▸ Requirement
Please copy the lines below exactly, from the first one through the line showing "rnd = random.Random(7)".

▸ Input data

▬▬▬▬▬▬▬▬▬▬

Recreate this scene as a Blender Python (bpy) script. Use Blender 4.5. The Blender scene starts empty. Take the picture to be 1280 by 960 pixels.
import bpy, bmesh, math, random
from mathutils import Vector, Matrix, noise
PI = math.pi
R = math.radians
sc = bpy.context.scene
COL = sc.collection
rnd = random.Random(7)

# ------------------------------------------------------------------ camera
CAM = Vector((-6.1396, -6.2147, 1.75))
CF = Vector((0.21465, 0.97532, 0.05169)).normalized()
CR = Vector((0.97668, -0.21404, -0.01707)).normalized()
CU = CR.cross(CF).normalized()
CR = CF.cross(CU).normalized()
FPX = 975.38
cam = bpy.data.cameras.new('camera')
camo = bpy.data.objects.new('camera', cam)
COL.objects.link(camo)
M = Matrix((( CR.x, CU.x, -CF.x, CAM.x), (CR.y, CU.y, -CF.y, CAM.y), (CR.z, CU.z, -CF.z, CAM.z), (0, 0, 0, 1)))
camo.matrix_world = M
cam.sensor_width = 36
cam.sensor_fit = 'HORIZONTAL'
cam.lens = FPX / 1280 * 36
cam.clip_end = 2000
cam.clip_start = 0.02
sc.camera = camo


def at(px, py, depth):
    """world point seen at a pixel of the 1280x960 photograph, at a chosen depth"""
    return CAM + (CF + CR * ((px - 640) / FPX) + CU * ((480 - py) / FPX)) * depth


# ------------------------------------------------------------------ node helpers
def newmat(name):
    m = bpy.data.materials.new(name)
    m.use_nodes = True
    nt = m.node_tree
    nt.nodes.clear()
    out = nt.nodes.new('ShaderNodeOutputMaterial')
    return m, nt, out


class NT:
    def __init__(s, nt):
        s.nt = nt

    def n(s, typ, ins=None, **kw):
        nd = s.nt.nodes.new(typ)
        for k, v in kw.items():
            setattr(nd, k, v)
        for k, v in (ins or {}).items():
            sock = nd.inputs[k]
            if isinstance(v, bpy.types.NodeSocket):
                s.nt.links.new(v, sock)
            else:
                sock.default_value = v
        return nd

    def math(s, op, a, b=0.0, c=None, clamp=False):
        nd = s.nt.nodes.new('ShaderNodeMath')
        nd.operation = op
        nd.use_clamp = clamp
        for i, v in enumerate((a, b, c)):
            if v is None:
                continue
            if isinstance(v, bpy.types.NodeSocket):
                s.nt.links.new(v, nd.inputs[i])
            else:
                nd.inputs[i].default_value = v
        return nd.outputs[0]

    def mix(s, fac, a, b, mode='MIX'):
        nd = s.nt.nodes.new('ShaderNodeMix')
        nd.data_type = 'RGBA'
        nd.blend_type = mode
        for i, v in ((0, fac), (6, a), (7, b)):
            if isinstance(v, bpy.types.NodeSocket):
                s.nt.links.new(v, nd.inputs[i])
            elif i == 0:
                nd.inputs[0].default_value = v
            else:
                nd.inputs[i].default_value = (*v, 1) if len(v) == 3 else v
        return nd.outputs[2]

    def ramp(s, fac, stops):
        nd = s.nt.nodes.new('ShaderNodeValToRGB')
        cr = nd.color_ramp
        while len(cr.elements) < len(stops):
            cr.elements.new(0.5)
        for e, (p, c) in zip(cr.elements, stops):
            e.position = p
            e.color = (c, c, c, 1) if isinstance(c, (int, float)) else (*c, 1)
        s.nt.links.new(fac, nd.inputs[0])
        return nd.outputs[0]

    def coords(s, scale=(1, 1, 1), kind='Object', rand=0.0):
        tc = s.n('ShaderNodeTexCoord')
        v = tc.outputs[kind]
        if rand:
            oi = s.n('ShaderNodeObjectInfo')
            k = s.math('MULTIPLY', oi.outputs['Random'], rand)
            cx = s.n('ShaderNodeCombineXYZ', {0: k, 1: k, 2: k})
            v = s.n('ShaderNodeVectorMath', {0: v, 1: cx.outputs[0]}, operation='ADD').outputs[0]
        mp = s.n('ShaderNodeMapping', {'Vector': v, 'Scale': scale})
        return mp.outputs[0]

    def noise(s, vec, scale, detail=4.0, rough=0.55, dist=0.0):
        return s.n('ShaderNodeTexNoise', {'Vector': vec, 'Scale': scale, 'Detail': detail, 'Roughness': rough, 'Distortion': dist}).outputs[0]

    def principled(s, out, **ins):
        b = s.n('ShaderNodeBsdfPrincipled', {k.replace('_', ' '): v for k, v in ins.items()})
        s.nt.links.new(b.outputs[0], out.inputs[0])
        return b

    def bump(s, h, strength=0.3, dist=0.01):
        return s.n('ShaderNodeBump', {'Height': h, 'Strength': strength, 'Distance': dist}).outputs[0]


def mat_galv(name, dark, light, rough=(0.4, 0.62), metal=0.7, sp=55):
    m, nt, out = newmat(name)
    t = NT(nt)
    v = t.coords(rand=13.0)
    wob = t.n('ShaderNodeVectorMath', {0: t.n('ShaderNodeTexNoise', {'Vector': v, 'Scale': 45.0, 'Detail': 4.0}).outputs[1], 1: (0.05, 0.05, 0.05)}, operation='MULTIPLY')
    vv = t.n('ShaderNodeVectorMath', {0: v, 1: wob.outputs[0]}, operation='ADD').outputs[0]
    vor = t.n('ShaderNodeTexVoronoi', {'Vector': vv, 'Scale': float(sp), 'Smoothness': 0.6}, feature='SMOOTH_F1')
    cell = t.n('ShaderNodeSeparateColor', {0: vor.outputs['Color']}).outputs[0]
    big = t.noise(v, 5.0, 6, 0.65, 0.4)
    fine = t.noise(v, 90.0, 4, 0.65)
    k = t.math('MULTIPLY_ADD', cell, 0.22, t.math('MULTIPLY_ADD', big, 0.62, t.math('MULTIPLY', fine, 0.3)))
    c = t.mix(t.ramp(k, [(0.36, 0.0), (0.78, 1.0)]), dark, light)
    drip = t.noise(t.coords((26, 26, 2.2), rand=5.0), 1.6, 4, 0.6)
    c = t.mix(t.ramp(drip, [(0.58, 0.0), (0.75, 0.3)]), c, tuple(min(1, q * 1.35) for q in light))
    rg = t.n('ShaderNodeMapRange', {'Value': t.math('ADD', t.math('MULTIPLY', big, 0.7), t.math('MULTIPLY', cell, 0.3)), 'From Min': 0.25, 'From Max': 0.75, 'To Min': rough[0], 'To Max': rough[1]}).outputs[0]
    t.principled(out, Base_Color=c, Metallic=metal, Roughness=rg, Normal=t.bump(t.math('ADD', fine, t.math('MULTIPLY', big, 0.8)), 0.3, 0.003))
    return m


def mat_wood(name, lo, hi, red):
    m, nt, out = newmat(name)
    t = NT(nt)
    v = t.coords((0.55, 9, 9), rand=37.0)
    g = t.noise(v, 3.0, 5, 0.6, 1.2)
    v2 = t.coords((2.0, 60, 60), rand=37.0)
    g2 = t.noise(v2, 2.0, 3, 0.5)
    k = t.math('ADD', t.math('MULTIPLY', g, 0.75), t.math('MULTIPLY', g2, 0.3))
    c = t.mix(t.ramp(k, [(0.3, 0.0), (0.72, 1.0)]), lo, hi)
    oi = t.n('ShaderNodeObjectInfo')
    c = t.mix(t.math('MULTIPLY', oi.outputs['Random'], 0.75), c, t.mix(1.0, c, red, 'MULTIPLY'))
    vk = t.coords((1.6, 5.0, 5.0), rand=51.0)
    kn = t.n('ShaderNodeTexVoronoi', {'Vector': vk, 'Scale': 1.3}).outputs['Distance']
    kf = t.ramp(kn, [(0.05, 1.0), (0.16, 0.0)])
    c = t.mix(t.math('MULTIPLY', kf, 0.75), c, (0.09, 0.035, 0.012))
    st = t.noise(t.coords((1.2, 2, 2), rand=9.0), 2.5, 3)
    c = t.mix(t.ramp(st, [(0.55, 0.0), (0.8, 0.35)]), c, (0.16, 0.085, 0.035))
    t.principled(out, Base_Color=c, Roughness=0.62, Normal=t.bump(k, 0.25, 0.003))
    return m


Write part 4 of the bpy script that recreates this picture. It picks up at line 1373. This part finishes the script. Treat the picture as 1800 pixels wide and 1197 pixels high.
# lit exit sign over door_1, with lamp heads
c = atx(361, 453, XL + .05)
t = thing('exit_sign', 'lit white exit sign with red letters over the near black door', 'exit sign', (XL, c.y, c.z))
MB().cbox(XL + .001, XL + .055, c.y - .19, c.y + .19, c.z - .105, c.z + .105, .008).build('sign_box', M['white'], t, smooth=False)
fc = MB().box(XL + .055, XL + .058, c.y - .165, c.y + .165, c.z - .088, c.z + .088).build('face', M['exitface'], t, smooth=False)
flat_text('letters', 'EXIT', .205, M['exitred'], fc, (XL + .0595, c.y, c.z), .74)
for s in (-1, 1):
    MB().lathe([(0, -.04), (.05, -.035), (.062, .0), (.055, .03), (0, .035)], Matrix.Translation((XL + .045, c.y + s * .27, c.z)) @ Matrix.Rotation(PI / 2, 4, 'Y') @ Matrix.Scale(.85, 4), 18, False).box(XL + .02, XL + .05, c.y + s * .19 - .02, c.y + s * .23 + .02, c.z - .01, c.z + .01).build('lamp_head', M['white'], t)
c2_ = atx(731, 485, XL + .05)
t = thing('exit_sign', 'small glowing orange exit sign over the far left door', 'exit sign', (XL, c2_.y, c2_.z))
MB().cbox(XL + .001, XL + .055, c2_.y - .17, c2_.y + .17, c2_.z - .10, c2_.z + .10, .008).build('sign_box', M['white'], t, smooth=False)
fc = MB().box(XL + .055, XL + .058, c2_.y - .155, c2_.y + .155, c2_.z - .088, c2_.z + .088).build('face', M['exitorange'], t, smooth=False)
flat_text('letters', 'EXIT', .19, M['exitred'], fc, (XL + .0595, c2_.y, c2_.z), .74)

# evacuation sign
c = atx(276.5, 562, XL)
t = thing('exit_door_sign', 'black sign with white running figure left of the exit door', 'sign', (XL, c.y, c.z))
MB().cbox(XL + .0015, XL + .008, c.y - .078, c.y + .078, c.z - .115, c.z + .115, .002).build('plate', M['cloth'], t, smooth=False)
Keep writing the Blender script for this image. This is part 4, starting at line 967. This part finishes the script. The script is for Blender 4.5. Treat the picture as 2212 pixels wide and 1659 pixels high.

▬▬▬▬▬▬▬▬▬▬

▸ Full solution
Recreate this scene as a Blender Python (bpy) script. Use Blender 4.5. The Blender scene starts empty. Take the picture to be 1280 by 960 pixels.
import bpy, bmesh, math, random
from mathutils import Vector, Matrix, noise
PI = math.pi
R = math.radians
sc = bpy.context.scene
COL = sc.collection
rnd = random.Random(7)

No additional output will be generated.